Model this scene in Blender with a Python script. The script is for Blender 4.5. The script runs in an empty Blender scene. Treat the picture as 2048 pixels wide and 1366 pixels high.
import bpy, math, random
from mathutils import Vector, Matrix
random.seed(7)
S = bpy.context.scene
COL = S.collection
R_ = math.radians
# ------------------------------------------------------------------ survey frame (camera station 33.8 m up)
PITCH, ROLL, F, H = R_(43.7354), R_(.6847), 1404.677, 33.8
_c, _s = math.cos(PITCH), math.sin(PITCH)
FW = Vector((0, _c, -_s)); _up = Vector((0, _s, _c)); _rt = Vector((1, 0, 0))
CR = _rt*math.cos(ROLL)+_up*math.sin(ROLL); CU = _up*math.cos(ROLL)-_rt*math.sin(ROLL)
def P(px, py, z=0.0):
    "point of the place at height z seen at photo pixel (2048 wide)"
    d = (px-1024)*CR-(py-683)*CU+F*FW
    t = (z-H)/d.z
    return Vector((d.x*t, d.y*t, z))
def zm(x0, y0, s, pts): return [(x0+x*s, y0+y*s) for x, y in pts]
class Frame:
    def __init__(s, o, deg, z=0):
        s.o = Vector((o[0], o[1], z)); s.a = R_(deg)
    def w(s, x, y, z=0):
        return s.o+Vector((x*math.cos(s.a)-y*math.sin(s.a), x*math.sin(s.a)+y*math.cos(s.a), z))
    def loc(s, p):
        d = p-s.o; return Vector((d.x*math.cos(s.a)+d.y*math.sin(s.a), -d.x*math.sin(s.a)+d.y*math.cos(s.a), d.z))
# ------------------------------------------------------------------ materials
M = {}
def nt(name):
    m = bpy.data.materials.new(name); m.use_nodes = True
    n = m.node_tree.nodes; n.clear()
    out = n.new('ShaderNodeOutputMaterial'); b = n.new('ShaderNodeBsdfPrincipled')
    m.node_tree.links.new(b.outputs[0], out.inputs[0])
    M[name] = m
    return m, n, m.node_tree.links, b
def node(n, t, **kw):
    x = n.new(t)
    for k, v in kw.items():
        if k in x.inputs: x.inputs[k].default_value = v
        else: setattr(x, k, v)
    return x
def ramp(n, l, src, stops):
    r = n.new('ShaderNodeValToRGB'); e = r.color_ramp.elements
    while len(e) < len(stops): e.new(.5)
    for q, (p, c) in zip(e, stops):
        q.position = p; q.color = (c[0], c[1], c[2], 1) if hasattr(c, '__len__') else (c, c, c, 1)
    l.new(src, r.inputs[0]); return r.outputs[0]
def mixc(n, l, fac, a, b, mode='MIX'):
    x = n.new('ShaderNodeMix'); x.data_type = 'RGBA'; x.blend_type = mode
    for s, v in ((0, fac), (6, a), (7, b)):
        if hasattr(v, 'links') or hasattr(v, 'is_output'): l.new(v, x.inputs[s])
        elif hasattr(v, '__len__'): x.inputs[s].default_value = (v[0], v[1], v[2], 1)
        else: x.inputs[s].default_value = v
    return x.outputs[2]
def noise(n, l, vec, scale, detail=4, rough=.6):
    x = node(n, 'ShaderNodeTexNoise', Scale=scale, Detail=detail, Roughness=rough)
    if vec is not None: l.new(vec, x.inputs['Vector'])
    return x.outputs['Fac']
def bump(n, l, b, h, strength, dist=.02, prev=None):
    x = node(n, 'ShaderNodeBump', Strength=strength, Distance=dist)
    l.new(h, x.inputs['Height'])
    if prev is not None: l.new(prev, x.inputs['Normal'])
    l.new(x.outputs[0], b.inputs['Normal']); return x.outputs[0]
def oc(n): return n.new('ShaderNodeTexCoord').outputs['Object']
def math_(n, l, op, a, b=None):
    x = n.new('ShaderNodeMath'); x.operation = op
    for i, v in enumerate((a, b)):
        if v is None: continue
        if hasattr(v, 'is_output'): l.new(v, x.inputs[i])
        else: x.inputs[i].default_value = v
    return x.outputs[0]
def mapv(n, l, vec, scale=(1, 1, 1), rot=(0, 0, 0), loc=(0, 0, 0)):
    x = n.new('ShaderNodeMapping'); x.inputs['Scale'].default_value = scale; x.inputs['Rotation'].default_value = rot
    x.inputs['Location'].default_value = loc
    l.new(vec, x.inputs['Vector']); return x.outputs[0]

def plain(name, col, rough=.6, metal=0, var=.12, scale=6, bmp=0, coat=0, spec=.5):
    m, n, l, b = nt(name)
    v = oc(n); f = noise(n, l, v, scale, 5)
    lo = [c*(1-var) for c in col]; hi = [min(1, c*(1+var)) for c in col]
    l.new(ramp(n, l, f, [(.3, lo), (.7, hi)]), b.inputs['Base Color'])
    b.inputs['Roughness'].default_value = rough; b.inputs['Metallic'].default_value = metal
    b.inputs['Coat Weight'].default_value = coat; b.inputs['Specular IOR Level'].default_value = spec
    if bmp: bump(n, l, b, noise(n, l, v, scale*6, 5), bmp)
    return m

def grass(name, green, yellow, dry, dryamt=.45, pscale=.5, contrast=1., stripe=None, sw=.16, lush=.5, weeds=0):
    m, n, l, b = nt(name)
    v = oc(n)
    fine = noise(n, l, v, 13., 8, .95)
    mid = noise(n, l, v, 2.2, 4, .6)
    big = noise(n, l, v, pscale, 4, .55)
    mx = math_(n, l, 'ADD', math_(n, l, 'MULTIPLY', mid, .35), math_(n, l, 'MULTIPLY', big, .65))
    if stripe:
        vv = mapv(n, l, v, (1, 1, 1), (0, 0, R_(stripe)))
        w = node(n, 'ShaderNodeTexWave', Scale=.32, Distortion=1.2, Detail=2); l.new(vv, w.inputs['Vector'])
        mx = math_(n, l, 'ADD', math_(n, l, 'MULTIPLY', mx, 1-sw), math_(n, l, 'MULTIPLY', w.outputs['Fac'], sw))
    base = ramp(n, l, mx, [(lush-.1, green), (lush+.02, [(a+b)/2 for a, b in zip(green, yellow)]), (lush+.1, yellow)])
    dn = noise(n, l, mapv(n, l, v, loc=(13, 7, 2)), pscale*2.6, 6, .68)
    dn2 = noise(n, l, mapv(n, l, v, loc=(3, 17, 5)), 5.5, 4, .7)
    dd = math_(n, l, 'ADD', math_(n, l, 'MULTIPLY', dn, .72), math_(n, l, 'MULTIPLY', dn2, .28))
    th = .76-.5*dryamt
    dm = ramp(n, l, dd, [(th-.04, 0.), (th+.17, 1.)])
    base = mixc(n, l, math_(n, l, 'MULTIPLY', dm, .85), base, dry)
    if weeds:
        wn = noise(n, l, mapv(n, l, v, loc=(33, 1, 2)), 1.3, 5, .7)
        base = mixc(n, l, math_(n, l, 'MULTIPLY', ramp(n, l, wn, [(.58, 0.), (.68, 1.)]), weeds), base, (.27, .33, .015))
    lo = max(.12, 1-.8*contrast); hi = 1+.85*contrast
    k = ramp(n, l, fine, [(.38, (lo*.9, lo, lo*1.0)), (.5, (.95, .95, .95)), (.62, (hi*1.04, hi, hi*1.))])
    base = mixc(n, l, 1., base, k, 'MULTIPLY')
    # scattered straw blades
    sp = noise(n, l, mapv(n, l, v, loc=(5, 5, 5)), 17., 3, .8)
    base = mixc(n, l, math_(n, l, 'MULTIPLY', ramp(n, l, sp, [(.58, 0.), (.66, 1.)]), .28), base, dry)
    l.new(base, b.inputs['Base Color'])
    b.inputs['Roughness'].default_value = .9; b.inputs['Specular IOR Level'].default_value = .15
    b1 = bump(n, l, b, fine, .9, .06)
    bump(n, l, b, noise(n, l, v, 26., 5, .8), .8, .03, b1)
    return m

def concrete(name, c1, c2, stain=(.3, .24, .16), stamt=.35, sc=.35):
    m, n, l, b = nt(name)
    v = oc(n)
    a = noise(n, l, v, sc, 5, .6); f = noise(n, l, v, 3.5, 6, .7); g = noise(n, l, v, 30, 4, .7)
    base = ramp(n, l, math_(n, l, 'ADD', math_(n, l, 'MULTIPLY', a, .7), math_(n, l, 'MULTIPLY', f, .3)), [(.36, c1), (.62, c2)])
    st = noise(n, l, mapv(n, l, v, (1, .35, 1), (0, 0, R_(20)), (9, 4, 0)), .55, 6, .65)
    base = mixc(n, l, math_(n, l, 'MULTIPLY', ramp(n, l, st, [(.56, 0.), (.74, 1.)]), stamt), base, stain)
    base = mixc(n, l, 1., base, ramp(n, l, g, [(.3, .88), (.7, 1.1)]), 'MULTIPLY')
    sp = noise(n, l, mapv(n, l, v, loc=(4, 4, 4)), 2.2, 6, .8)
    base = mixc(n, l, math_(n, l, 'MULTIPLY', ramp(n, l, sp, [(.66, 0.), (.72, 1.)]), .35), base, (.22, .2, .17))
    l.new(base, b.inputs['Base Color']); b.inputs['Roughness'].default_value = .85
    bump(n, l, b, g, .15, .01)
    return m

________

WHAT THE TASK REQUIRES = Only the number should be given: how many lines of the data contain the word "wide"?

TASK RESPONSE = 2